An International Conference jointly organized by Princeton Theological Seminary, NJ.; Howard University School of Divinity, Washington, D.C.; Smithsonian National Museum of African American History & Culture, Washington, D.C. USA; and The University of Liberia, Monrovia. Ministerial Complex, Monrovia, Liberia. October 17-19, 2022

The 400-years legacy of chattel slavery in the trans-Atlantic world, marked by the arrival of Africans in the Americas in the 16th century, and through its official abolition by the late 19th century, has produced reverberations, issues, problems, and consequences, which continue to require critical reflection and action. Former enslaved Africans in the Americas made the return voyage to West Africa from notably the late eighteenth century. The returnees settled mainly along the West Atlantic littoral, from present-day Freetown, Sierra Leone and Monrovia, Liberia to other parts of West Africa. In some cases, they settled among kinsmen. On the other hand, the returnees did likewise establish homes where they appear to have little kinship to the local people. In either case, however, they had to adjust to an environment that was socially, economically, culturally and geographically different. This “reversing sail’ by the erstwhile enslaved raises a number of questions. Under what circumstances, for instance, can one refer to them as “returnees,” and what strategies of adjustments did they adopt? Nineteenth-century western abolitionists, but also the American Colonization Society, called for the introduction of Christianity and commerce to Africa as a means of ending the notorious transatlantic slave trade.

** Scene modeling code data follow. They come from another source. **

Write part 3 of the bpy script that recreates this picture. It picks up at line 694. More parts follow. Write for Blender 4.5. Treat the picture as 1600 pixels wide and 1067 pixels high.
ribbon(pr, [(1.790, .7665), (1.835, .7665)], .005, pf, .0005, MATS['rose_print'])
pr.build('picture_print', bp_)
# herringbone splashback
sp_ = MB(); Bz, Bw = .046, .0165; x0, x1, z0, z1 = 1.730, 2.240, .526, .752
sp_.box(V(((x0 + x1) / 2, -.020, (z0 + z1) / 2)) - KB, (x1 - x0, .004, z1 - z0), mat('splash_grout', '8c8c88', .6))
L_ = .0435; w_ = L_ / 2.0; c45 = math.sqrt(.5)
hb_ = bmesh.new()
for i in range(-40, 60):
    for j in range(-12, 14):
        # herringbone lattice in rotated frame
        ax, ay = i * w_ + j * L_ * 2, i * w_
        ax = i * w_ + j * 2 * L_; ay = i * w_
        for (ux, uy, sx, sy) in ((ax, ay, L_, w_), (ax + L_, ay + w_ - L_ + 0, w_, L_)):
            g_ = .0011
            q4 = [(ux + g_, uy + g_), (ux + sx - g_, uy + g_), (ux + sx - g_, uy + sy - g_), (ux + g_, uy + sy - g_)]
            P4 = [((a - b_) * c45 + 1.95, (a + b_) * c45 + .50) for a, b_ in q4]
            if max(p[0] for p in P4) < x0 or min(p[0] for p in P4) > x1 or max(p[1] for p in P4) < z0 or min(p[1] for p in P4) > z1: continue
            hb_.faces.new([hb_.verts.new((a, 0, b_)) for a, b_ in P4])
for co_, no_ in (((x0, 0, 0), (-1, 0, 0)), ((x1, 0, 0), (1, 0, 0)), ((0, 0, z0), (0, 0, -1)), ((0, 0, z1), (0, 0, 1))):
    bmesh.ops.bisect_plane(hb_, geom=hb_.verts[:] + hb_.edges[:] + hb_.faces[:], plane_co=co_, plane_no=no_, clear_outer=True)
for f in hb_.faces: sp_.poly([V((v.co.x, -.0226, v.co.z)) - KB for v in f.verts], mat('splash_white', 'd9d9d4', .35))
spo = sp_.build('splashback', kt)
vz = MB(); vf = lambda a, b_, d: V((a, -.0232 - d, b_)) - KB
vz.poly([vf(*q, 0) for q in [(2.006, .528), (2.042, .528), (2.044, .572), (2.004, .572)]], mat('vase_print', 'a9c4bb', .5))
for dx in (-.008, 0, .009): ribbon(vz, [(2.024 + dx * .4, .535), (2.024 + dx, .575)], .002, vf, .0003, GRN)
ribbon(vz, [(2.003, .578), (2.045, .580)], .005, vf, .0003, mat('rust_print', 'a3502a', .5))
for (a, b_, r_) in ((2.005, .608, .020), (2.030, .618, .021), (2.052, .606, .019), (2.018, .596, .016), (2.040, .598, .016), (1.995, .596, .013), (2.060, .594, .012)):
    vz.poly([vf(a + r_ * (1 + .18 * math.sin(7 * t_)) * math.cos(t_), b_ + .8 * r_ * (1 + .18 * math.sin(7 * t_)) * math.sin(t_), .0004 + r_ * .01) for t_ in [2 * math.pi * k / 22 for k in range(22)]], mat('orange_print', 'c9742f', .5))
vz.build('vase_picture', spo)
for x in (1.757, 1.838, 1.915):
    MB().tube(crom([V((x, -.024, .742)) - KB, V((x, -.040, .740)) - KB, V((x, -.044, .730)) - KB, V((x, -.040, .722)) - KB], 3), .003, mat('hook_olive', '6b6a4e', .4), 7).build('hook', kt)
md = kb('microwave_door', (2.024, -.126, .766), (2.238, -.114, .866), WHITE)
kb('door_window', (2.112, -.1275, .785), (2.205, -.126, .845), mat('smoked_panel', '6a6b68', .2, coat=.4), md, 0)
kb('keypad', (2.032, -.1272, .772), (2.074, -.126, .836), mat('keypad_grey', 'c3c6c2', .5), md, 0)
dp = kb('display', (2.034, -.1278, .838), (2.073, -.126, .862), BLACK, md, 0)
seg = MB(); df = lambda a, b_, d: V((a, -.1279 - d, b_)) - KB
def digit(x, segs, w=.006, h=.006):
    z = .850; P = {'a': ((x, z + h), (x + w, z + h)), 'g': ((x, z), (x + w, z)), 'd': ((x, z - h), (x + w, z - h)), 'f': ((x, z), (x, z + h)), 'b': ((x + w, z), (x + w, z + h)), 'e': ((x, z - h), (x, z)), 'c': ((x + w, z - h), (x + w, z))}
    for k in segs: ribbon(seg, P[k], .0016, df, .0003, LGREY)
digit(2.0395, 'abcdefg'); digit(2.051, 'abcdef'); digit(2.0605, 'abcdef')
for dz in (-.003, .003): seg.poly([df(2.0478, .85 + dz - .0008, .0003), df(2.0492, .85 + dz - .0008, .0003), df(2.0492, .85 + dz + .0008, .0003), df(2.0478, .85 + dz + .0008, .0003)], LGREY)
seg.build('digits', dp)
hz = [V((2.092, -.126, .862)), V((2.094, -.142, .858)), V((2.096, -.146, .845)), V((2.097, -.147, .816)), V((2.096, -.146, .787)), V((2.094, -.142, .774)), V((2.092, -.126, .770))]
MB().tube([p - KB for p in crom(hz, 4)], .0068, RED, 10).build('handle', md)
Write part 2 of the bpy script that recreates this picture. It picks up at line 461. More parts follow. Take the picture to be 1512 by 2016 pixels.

They envisioned the replacement of the commerce in human chattel with the Bible and the Plow, or “legitimate commerce and the blessings of civilization and Christianity” in the words of Thomas Powell Buxton, an early proponent. Essentially, Africans would continue to produce much needed raw materials for industries in the West. But this time the production of cotton and palm oil, for example, would take place in Africa, not in the Americas. In return, Africans were expected to accept the Western way of life, including Christianity, education, trade, together with marriage and familial arrangements. We seek papers that will explore colonization, Christianity, commerce, such as implementation and the local African responses.